In response, the PETA Foundation’s Captive Animal Law Enforcement (CALE) Division filed official comments with the U.S. Fish & Wildlife Service (FWS) in opposition to the pair’s application, pointing out that Siegfried & Roy have failed to meet the bedrock requirement for an ESA permit—to demonstrate that the proposed activities will “enhance the propagation or survival” of endangered leopards.

Leopard cub

Siegfried & Roy’s application cannot be lawfully approved since their company has bred primarily white tigers and lions—who are inbred by definition, are prone to injury and deformity, and have no conservation value. Siegfried & Roy also failed to report (as is required by law) the number of big cats who have died in their care in the past five years.

In other news:

  • Another big-cat exploiter, Jeff Lowe, thought it was acceptable to keep tigers caged at a South Carolina indoor flea market. Despite overwhelming public opposition, Lowe not only held tigers at his Beaufort Liquidation store but also reportedly purchased the notoriously awful Big Cats of Serenity Springs roadside zoo in Colorado and was planning to move more than 150 of the animals to South Carolina. CALE contacted the county attorney and suggested that officials impose an emergency ordinance to prevent Lowe from bringing cats in, and a temporary ban was passed. Lowe apparently saw the writing on the wall and announced that he’d be moving to Colorado.
  • Speaking of Serenity Springs, the awful roadside zoo has just been hit with a new complaint from the U.S. Department of Agriculture (USDA) for allegedly failing to provide numerous visibly sick, underweight, and lame tigers with adequate veterinary care. According to the USDA, workers also allegedly failed to notice that a cougar had died until a USDA inspector pointed out the animal’s stiff body covered with snow. The USDA’s complaint also claims that zoo personnel transported several 3-day-old, unweaned tigers to the notorious Garold Wayne Interactive Zoological Park, where they died within two days of arriving.

Tiger

  • In another roadside zoo case, the USDA hit notorious Tri-State Zoological Park with an official warning for violations of the Animal Welfare Act found during two inspections—one of which was prompted by a PETA complaint. And an even more recent newly released USDA inspection report revealed more of the same at Tri-State, including animals housed in a damaged, dilapidated enclosure that left them at risk of injury from sharp wires while a coatimundi was confined to an enclosure with old, dried feces on a carpeted resting platform. Tri-State’s apparent violations don’t stop there: Thanks to a damning eyewitness report, PETA is submitting a fresh complaint to the USDA documenting additional apparent violations, including highly social primates—a squirrel monkey and a capuchin monkey—housed in isolation, an obese Asian black bear, and a kinkajou confined to a filthy, feces-strewn enclosure in which even the animal’s food bowl was covered with excrement.

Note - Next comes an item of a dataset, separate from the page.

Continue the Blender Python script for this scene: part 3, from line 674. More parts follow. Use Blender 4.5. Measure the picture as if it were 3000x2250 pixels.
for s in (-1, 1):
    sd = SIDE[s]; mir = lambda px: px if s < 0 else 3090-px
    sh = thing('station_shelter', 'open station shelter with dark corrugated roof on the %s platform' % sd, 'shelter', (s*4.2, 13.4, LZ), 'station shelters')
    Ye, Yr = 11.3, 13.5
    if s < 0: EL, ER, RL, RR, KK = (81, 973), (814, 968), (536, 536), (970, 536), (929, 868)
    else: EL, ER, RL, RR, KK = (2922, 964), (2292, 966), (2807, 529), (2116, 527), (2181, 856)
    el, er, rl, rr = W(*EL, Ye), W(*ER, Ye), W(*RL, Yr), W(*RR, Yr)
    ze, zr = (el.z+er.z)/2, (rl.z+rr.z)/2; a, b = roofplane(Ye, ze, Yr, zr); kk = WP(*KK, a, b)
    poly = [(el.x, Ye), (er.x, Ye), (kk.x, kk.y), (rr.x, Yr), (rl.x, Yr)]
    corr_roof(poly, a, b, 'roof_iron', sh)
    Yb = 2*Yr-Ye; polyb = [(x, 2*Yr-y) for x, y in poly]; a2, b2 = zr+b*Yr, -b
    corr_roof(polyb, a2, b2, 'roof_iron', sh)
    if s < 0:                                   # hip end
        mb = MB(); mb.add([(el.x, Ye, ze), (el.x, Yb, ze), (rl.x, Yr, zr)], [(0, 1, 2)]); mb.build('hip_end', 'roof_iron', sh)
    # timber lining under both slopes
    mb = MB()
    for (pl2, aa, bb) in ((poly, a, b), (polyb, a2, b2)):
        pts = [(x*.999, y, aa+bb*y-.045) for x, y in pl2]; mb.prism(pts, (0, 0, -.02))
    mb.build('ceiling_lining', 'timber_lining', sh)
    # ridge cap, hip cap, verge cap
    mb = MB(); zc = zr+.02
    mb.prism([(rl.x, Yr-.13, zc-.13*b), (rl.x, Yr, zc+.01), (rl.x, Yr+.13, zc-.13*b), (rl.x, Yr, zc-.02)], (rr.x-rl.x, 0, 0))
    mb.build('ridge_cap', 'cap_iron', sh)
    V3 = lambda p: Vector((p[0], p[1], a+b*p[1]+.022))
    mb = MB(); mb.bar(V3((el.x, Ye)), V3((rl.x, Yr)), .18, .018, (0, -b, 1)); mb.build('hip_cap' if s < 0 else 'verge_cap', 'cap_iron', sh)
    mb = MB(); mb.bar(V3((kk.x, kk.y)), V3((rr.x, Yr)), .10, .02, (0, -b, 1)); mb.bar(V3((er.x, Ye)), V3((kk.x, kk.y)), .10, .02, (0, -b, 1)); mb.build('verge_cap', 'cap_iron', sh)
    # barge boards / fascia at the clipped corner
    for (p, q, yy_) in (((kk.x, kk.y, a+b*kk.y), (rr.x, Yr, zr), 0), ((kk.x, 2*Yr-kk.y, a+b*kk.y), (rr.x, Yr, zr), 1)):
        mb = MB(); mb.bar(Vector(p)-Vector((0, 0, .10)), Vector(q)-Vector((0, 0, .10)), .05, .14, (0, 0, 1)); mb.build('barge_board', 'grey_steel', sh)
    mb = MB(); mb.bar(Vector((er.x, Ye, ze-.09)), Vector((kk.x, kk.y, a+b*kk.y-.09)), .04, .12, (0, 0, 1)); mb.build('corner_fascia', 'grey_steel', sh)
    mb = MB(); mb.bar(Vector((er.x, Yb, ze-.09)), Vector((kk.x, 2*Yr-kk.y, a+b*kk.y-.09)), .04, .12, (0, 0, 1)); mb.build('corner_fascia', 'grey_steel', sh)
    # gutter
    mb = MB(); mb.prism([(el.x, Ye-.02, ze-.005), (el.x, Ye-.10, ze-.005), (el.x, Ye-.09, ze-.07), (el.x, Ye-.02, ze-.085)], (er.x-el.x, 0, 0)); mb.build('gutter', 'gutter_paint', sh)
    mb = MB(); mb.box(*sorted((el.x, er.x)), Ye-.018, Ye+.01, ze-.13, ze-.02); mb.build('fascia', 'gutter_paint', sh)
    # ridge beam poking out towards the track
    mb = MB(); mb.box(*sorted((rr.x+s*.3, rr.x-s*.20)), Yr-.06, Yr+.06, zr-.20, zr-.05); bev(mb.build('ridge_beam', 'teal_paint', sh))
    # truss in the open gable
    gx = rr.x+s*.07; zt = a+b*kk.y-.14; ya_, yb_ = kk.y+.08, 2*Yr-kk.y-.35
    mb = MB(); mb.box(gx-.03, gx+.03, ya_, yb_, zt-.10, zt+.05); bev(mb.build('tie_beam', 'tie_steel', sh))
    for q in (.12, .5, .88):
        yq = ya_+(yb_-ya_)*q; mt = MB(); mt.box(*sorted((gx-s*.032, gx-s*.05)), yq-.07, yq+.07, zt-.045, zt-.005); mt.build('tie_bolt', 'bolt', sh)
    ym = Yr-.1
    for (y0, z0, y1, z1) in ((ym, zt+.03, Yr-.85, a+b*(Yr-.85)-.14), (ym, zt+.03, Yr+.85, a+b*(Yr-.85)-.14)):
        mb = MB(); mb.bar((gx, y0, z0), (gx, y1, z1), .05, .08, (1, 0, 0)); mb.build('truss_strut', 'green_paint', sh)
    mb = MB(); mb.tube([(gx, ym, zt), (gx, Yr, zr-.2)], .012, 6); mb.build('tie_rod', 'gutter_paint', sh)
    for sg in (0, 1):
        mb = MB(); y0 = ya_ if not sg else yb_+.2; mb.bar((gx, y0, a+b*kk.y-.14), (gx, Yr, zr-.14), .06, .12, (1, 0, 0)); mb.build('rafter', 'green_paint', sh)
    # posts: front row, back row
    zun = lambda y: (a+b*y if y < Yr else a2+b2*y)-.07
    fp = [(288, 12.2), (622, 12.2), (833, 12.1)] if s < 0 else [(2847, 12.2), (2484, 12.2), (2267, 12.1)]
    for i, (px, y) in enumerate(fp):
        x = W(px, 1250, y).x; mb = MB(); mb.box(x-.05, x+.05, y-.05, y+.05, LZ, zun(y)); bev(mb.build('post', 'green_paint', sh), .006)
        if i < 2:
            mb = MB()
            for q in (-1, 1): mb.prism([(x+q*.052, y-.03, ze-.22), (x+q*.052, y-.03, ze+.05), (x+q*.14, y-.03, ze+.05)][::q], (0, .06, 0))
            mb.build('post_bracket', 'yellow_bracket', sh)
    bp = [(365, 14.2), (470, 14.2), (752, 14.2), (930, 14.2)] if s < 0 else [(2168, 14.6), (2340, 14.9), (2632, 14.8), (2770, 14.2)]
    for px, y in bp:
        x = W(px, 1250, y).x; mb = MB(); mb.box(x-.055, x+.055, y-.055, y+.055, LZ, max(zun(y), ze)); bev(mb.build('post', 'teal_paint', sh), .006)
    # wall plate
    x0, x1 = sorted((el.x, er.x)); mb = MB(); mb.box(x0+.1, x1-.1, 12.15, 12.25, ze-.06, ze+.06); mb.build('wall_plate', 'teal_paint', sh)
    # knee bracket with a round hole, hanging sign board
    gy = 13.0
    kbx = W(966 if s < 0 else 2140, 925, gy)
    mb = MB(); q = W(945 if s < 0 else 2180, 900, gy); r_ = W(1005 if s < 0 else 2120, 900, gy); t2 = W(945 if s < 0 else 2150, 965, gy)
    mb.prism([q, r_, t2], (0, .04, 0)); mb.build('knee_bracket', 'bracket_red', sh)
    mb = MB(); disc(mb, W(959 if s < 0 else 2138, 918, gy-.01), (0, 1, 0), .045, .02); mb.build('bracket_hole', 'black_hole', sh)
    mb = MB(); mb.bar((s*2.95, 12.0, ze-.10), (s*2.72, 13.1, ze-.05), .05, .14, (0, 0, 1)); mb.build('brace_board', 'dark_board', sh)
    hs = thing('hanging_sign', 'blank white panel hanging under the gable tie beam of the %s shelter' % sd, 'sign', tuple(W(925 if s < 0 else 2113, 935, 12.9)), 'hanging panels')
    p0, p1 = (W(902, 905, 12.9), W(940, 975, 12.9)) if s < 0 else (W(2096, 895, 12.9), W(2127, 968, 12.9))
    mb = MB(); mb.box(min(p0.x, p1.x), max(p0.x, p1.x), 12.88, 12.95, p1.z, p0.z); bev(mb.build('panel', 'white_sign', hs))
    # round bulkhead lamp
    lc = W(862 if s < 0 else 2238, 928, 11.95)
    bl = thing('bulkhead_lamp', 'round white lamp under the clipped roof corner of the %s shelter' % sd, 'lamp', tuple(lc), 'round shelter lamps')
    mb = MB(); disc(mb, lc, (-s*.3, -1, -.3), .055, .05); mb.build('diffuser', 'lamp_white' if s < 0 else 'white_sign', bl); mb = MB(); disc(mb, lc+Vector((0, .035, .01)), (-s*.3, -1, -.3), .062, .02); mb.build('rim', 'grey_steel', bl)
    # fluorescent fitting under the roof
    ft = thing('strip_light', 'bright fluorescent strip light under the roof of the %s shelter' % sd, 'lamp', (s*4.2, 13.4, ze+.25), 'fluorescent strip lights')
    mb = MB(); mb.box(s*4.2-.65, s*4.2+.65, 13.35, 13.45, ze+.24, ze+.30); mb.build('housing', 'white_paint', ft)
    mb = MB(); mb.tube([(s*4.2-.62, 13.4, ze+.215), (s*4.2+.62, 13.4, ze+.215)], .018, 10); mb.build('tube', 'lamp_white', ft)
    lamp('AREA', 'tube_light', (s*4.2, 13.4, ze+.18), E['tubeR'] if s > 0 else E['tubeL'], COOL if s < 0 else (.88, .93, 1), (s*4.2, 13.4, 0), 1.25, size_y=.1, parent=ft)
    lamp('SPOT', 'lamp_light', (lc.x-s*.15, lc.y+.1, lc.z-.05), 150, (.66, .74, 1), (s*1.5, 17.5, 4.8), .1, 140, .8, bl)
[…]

Squirrel Monkey baby monkey

  • Following a CALE complaint, the USDA recently inspected the Mobile Zoo in Alabama and found that in addition to allowing bears and bobcats to languish in dirty enclosures, it had also failed to provide an underweight tiger with a protruding hipbone and open wounds on her ears—which were swarming with flying insects—with veterinary care. Animals had no shelter from the wind and rain, and cages were littered with discarded, rotting garbage. An enclosure holding bears contained vomit and diarrhea, which the facility’s staff had not noticed, nor had they called in a veterinarian to examine the animals.